▶ What needs to be done
From the first line of the listing below, retype each line up to and including the one with "sc = bpy.context.scene"; pictures stay out.

▶ Information given

########################################

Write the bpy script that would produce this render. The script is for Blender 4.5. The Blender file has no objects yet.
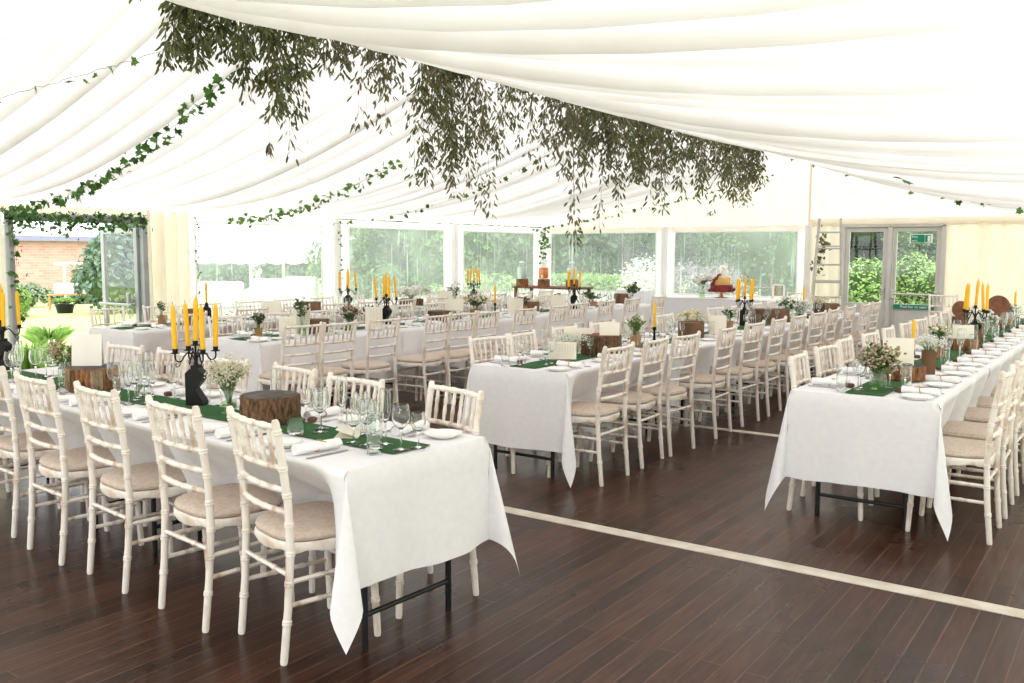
import bpy, math, random
from mathutils import Vector, Matrix
random.seed(7)
R = random.random
def U(a, b): return a + (b - a) * random.random()
C = bpy.context.scene.collection
PI = math.pi
sc = bpy.context.scene

# ------------------------------------------------------------------ camera
FPX, YAW, PITCH, ROLL, CAMH = 913.2, 0.61161, 0.098503, 0.0039696, 1.53287
cy_, sy_ = math.cos(YAW), math.sin(YAW)
F = Vector((-sy_ * math.cos(PITCH), cy_ * math.cos(PITCH), -math.sin(PITCH)))
R0 = Vector((cy_, sy_, 0)); U0 = R0.cross(F)
RV = R0 * math.cos(ROLL) + U0 * math.sin(ROLL); UV = U0 * math.cos(ROLL) - R0 * math.sin(ROLL)
CAM = Vector((0, 0, CAMH))
cd = bpy.data.cameras.new('camera'); cam = bpy.data.objects.new('camera', cd); C.objects.link(cam)
cam.matrix_world = Matrix(((RV.x, UV.x, -F.x, 0), (RV.y, UV.y, -F.y, 0), (RV.z, UV.z, -F.z, CAMH), (0, 0, 0, 1)))
cd.sensor_width = 36; cd.lens = FPX / 1024 * 36; cd.clip_end = 400
sc.camera = cam
def at(px, py, d):
    "a point of the place at forward distance d, seen at this spot of the photograph"
    return CAM + d * (F + RV * ((px - 512) / FPX) + UV * ((341.5 - py) / FPX))

# ------------------------------------------------------------------ materials
def nt(name):
    m = bpy.data.materials.new(name); m.use_nodes = True
    t = m.node_tree; t.nodes.clear()
    o = t.nodes.new('ShaderNodeOutputMaterial')
    return m, t, o
def nd(t, k, **kw):
    n = t.nodes.new(k)
    for a, v in kw.items():
        if a.startswith('i_'): n.inputs[a[2:].replace('_', ' ')].default_value = v
        else: setattr(n, a, v)
    return n
def ramp(t, src, stops):
    r = t.nodes.new('ShaderNodeValToRGB'); e = r.color_ramp.elements
    while len(e) < len(stops): e.new(0.5)
    for i, (p, c) in enumerate(stops):
        e[i].position = p; e[i].color = (*c, 1) if len(c) == 3 else c
    t.links.new(src, r.inputs[0]); return r
def coords(t, scale=(1, 1, 1), kind='Object'):
    tc = t.nodes.new('ShaderNodeTexCoord'); mp = t.nodes.new('ShaderNodeMapping')
    mp.inputs['Scale'].default_value = scale
    t.links.new(tc.outputs[kind], mp.inputs['Vector']); return mp.outputs[0]
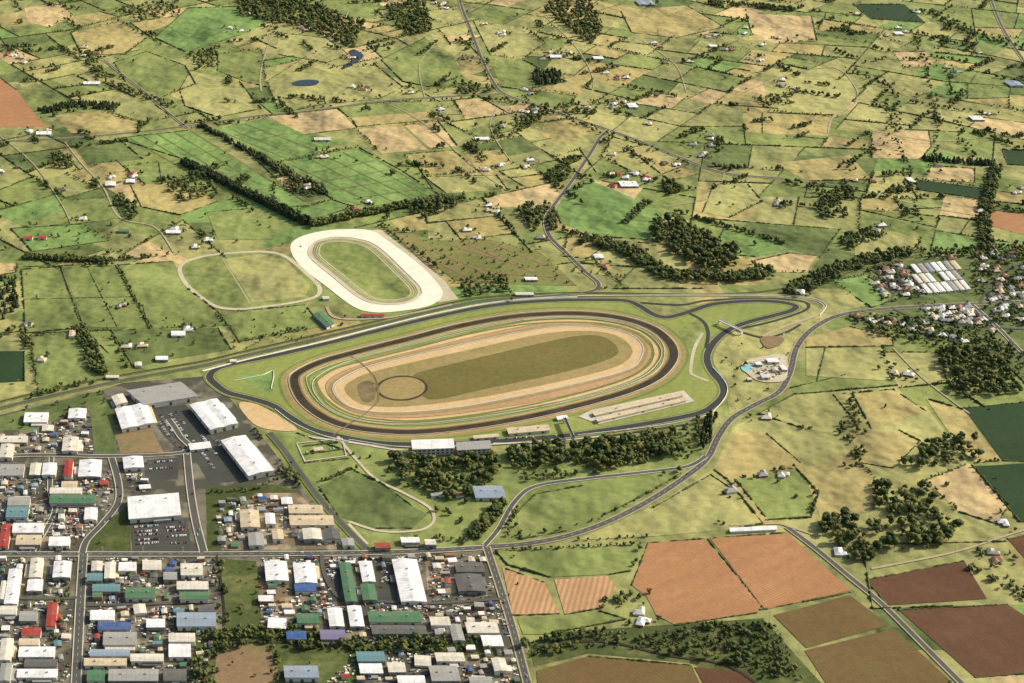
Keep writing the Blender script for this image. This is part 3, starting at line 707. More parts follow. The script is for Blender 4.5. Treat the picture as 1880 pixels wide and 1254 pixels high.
def stand(s,h,label,rc='l',tiers=6):
    a,b,c,d=[np.array(q) for q in PP(s,0)]; ctr=(a+b+c+d)/4; e1=((b-a)+(c-d))/2; e2=((a-d)+(b-c))/2
    zt=ROADZ; E=bpy.data.objects.new('grandstand',None); E.location=(*ctr,zt); col.objects.link(E); E['label']=label; E['category']='grandstand'
    v=[];f=[]
    for k in range(tiers):
        z=h*.7*(k+1)/tiers*.8
        q0=e2*(.5-.85*k/tiers); q1=e2*(.5-.85*(k+1)/tiers); i=len(v)
        for zz in(0,z):
            for s1,q in((-.5,q0),(.5,q0),(.5,q1),(-.5,q1)): w=e1*s1+q; v.append((w[0],w[1],zz))
        f+=[(i+4,i+5,i+6,i+7)]+[(i+j,i+(j+1)%4,i+4+(j+1)%4,i+4+j) for j in range(4)]
    obj('seating',pymesh('seating',v,f,M['concrete']),parent=E)
    v=[];f=[]
    for zz in(0,h*.95):
        for s1,t in((-.5,-.5),(.5,-.5),(.5,-.37),(-.5,-.37)): w=e1*s1+e2*t; v.append((w[0],w[1],zz))
    f=[(j,(j+1)%4,4+(j+1)%4,4+j) for j in range(4)]+[(4,5,6,7)]
    obj('wall',pymesh('wall',v,f,M['wall_l']),parent=E)
    L=np.linalg.norm(e1); nwin=int(L//7); n0=-e2/np.linalg.norm(e2)*.08
    for r_ in range(2):
        for j in range(nwin):
            m=e1*(-.5+(j+.5)/nwin)-e2*.5+n0; d=e1/L*2.2; z0=h*(.2+.38*r_)
            obj('window',pymesh('window',[(*(m-d),z0),(*(m+d),z0),(*(m+d),z0+h*.2),(*(m-d),z0+h*.2)],[(0,1,2,3)],M['glass']),parent=E)
    v=[];f=[]; uv=[]
    for zz in(h,h+.5):
        for s1,t,dz in((-.52,-.55,0),(.52,-.55,0),(.52,.25,1.2),(-.52,.25,1.2)): w=e1*s1+e2*t; v.append((w[0],w[1],zz+dz)); uv.append((s1*L,t*10))
    f=[(0,3,2,1),(4,5,6,7)]+[(j,(j+1)%4,4+(j+1)%4,4+j) for j in range(4)]
    obj('roof',pymesh('roof',v,f,RM[rc],uvs=uv),parent=E)
    KEEP.append((ctr[0],ctr[1],abs(e1[0])/2+5,abs(e2[1])/2+8))
stand('757,818 830,815 834,836 758,838',13,'white three storey grandstand facing the race track','w')
stand('838,820 898,816 902,834 840,837',10,'grey roofed grandstand beside the race track','s')
sheet('paved_apron',PP('1062,766 1085,754 1255,718 1275,738 1100,780'),ZC[0]+.004,M['concrete'],'pale concrete apron of the spectator terrace')
for i,(s,c) in enumerate((('1088,757 1250,721 1254,727 1093,764','n'),('1094,768 1256,731 1260,736 1099,775','n'))):
    bquad(s,c,4,name='pit_building',cat='building',label='long low beige roofed pit building beside the track',rise=.04)
bquad('930,786 1005,780 1010,790 934,797','n',5,name='pit_building',cat='building',label='low beige pit garages beside the circuit')
bquad('868,800 915,797 916,802 870,806','n',4,name='pit_building',cat='building',label='small flat beige kiosk row beside the circuit')
for s,c in (('1020,765 1040,762 1044,768 1024,771','w'),('575,822 592,820 594,826 577,828','n'),('790,905 812,903 814,909 792,911','s'),('835,905 850,903 852,909 837,911','o'),('735,845 750,843 752,849 737,851','l')):
    bquad(s,c,4,name='pavilion',cat='building',label='small %s roofed pavilion in the racecourse grounds'%RN[c])
def gantry(s,label,m='wall_g',w=4,h=7):
    a,b=[np.array(q) for q in PP(s)]; c=(a+b)/2; d=(b-a); L=np.linalg.norm(d); d/=L; n=np.array([-d[1],d[0]])
    E=bpy.data.objects.new('footbridge',None); E.location=(*c,ROADZ); col.objects.link(E); E['label']=label; E['category']='bridge'
    def bx(c0,hx,hy,z0,z1,nm,mt):
        v=[];f=[(0,3,2,1),(4,5,6,7)]+[(i,(i+1)%4,4+(i+1)%4,4+i) for i in range(4)]
        for z in(z0,z1):
            for sx,sy in((-1,-1),(1,-1),(1,1),(-1,1)): q=c0+d*sx*hx+n*sy*hy; v.append((q[0],q[1],z))
        obj(nm,pymesh(nm,v,f,mt),parent=E)
    z=np.zeros(2); bx(z,L/2,w/2,h,h+.5,'deck',M[m]); bx(n*(w/2-.15),L/2,.12,h+.5,h+1.7,'side_panel',M['white']); bx(-n*(w/2-.15),L/2,.12,h+.5,h+1.7,'side_panel',M['white'])
    for sx in(-1,1): bx(d*sx*(L/2-1.2),1,w/2-.3,0,h,'pier',M['wall_l'])
gantry('1320,595 1362,615','pale footbridge crossing the motor circuit','concrete',7); gantry('1036,776 1052,812','dark green footbridge over the racing straight','hedge',6,8)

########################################

▶ Task solution
Write the bpy script that would produce this render. The script is for Blender 4.5. The Blender file has no objects yet.
import bpy, math, random
from mathutils import Vector, Matrix
random.seed(7)
R = random.random
def U(a, b): return a + (b - a) * random.random()
C = bpy.context.scene.collection
PI = math.pi
sc = bpy.context.scene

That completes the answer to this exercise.